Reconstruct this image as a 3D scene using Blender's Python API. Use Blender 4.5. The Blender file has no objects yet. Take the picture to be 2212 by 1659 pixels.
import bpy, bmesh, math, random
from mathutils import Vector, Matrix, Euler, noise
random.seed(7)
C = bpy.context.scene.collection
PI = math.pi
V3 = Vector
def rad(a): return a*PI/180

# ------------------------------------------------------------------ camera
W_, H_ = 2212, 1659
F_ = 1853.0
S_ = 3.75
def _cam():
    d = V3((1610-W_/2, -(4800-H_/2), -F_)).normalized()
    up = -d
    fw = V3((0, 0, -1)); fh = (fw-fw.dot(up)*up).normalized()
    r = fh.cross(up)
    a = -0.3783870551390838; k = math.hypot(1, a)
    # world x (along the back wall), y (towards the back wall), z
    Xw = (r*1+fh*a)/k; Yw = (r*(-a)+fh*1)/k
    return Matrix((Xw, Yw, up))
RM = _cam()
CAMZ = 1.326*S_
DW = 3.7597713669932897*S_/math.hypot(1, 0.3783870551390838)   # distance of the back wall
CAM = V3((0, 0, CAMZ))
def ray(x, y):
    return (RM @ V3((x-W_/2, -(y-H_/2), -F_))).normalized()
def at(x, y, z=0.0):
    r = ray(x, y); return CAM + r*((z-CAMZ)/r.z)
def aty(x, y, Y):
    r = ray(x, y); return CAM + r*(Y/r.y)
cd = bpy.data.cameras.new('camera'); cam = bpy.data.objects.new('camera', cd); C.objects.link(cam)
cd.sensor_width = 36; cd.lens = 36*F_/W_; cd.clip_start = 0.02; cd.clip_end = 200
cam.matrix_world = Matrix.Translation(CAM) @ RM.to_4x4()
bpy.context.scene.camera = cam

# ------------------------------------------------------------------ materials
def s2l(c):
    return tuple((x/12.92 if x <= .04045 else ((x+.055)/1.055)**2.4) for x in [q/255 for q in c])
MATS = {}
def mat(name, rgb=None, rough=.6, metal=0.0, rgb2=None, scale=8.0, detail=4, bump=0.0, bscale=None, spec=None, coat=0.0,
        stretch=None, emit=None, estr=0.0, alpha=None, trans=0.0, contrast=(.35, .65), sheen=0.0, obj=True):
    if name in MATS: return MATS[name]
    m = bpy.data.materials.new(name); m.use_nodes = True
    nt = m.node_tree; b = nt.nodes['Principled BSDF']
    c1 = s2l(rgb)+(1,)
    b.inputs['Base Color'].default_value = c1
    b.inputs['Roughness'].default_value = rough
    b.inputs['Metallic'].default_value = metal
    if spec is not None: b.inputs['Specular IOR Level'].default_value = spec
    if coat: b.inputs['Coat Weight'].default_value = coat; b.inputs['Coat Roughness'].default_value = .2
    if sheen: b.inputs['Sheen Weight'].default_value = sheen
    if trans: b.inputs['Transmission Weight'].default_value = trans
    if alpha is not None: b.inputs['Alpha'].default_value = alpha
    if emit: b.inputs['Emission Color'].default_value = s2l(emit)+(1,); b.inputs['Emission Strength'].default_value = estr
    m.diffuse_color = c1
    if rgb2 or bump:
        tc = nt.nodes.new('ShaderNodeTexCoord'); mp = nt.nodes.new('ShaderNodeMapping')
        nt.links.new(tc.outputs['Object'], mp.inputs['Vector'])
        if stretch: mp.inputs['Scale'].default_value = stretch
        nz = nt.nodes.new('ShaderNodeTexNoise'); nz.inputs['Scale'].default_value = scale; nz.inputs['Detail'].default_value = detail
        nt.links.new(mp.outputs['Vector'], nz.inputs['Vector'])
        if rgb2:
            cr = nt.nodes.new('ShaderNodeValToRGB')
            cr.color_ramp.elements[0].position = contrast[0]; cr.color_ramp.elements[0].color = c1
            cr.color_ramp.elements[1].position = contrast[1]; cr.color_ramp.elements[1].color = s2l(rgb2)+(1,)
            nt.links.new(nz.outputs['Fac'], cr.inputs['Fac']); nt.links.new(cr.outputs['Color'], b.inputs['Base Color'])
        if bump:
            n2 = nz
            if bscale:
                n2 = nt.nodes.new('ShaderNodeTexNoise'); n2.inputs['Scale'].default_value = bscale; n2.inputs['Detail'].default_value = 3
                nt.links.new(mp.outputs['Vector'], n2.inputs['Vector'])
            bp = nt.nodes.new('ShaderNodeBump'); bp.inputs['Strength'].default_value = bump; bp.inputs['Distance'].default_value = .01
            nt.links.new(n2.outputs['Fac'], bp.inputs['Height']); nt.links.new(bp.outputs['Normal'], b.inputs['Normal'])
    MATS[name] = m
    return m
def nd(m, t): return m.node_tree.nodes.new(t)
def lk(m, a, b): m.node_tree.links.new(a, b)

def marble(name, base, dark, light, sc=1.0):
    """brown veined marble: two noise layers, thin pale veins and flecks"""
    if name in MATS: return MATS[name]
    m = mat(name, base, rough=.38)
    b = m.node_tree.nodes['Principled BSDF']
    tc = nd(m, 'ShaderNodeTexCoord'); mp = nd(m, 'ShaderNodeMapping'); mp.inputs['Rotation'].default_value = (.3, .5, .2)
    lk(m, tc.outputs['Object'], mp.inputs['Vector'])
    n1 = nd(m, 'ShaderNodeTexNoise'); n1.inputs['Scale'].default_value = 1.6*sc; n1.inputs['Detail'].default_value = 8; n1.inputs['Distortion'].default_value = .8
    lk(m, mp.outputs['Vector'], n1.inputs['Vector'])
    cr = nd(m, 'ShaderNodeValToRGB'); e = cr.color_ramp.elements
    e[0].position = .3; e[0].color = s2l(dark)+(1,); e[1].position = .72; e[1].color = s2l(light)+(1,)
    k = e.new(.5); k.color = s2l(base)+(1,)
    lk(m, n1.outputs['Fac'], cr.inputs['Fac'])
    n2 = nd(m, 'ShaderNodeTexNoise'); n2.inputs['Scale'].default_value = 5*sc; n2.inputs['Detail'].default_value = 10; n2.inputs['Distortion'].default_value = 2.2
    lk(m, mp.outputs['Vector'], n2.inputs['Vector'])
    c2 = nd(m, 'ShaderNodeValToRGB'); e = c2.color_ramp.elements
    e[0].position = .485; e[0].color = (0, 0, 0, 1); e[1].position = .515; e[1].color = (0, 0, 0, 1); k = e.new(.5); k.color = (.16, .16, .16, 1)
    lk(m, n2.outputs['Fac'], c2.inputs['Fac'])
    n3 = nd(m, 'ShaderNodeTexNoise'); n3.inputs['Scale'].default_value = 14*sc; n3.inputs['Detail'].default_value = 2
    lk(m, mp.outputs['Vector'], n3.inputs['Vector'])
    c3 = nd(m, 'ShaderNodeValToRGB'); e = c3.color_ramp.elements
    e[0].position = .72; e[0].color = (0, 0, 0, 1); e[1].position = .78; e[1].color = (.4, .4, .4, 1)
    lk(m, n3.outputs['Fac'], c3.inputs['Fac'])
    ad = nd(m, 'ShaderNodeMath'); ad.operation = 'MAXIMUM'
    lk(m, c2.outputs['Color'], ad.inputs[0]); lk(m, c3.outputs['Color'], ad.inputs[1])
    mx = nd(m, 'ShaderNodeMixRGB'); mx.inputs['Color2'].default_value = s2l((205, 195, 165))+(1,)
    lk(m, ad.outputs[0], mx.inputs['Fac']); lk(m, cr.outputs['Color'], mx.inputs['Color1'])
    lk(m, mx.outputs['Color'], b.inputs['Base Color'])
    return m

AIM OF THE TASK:
Return every line above that contains the word "objects".

EXERCISE SOLUTION:
Reconstruct this image as a 3D scene using Blender's Python API. Use Blender 4.5. The Blender file has no objects yet. Take the picture to be 2212 by 1659 pixels.
cd = bpy.data.cameras.new('camera'); cam = bpy.data.objects.new('camera', cd); C.objects.link(cam)